Informativ ist zumal für den deutschen Leser zweierlei: erstens, daß Dosse die politischen und durchaus auch die parteipolitischen Hintergründe der Theorieentwicklung darstellt. Ohne Stichworte wie Résistance, Algerienkrieg, Entstalinisierung und Archipel Gulag lassen sich auch noch so abstrakt scheinende Theorien nicht verstehen. Und zweitens, daß Dosse nicht nur die Heroen des Strukturalismus (also etwa Lévi Strauss, Jakobson, Barthes, Althusser, Lacan, Foucault, Genet, Todorov, Greimas, Kristeva) bedenkt, sondern auch den Figuren Gerechtigkeit widerfahren läßt, die aus Nicht-Pariser-Perspektive eher im Hintergrund stehen, dennoch aber entschieden auf die strukturalistische Theoriebildung eingewirkt haben. Geister wie der Anthropologe Georges Dumézil, der Wissenschaftstheoretiker Georges Canguilhem oder der Mathematiker Paul Henry kommen so zu ihrem Recht, einer der vielen Väter des Strukturalismus zu sein.
Wer aber über 600 Seiten durchackert, hat Anspruch darauf, nach der Lektüre nicht nur mit Pariser Genealogien vertraut, sondern auch klüger zu sein und anders zu denken als zuvor. Wer aber diese Geschichte des Strukturalismus in der Hoffnung liest, er könne danach z.B. mit den Symbolen umgehen, die Lévi-Strauss zur Analyse von Verwandtschaftsbeziehungen verwendet, er könne das semiotische Viereck von Greimas verwenden, oder er könne gar einen Lacanschen Graphen lesen, ein Diskursmathem identifizieren oder einen der Knoten lösen, die das Symbolische, das Imaginäre und das Reale ineinander verschlingen, wird bitter enttäuscht. Theoreme kondensiert und pointiert zu referieren: darauf versteht sich Dosse nicht. Seine Referate bleiben weitgehend "phony": sie machen Mut zum Mitreden. Wer sich dabei nicht verplappern will, sollte aber die Mühen nicht scheuen und das Buch von Dosse als Ermutigung zu eigener Lektüre verstehen.
Mit dem "Lichtjahr des Strukturalismus", also mit dem Jahr 1966, in dem u.a. Foucaults Buch "Les mots et les choses" ("Die Ordnung der Dinge") und Lacans "Schriften" erscheinen, schließt Dosse den ersten Band seiner Darstellung ab.

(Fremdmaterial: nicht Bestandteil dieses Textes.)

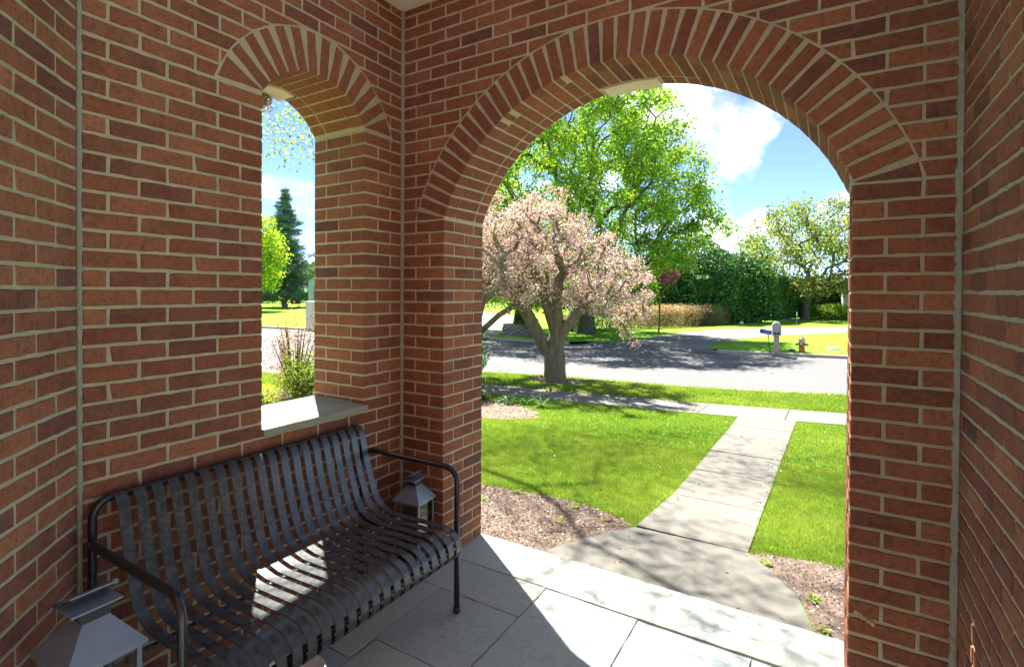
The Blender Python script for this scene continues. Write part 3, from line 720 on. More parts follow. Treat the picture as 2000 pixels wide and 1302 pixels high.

Der zweite Band geht ausführlich auf die anti-ödipale, dekonstruktive bzw. postmoderne Wende des Strukturalismus (also auf die Denkfiguren von Deleuze, Derrida und Lyotard) ein. Er soll noch in diesem Jahr erscheinen. Bei allen kritischen Anmerkungen: die deutsche Übersetzung der beiden Dosse-Bände belegt, daß Deutschland und Frankreich sich nicht nur über Euro-Probleme zur Kenntnis nehmen. Die Zahl der Mißverständnisse nimmt ab. Und dazu tragen gerade auch eher narrative Hintergrundbücher wie das von Francois Dosse bei. Wer möchte nicht wissen, was in Paris so alles los war und ist.